I think my comment already pretty clear addresses this. I don’t think shielding new professional Haskellers from advanced ideas is necessarily the best or only way for them to learn. My anecdote was all about that.

What do you consider scientific and proven about Haskell in industry and about engineering management?

Very little? It’s a humanity not a science.

It’s about different business use cases.

Some firms want to attract highly-skilled Haskellers, for which the opportunity to work on cutting-edge, experimental, Haskell is a plus. They are willing to put up with higher on-boarding times or difficulty hiring, for the advantage of getting very skilled or very smart people together in one shop.

For other firms, the greater on-boarding times and difficulty hiring is not worth it, and they want a simple, trainable dialect that delivers software that is written quickly and just works.

The vast majority of firms and projects are better off with a dialect of Simple Haskell because of the business ergonomics; they want to be able to hire some random competent programmer off the street and get them to replace you in short order. From the classic management guru Peter Drucker, it’s a very bad thing for the firm (although not the worker) when you have a worker, manager, or executive that is hard to replace.

Moreover, the extremely deep skill tree of Haskell scares middle managers; i.e, it is always a challenge to manage people who are more competent or skilled than you are, not least because of how it affects the social dynamics.

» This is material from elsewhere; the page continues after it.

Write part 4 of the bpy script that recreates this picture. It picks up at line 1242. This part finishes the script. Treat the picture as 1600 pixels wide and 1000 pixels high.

If you are selling Haskell, the vast majority of the time, the firm explicitly or implicitly wants something that more approximates Python or Go than ultra-correctness / high-performance senior Haskell.

If you give them what they want, they are more likely to trial Haskell and keep it because it actually matches their requirements.

Where you go from there is up to you and them; they will likely always want a part of their Haskell codebase in a Simple Haskell dialect for the onboarding advantages. But can you get away with hiding fancy-typed Haskell in a library somewhere? If you can, is it good for the firm or is it a form of industrial sabotage? If it is good for the firm, what kind of contingency plans are there should you get hit by a truck or otherwise become unavailable?

People always talk about “advanced Haskell” as something with 10 GHC extensions enabled and type families and GADTs all over the place.

If you want to see advanced Haskell, I suggest to look at libraries that provide excellent primitives, like bytestring, text or containers. Some of those parts are quite advanced.

In the end, there are many parts of advanced Haskell. Shoving your entire program into the type system is really just one of them. And I’m not sure it’s the most interesting or useful.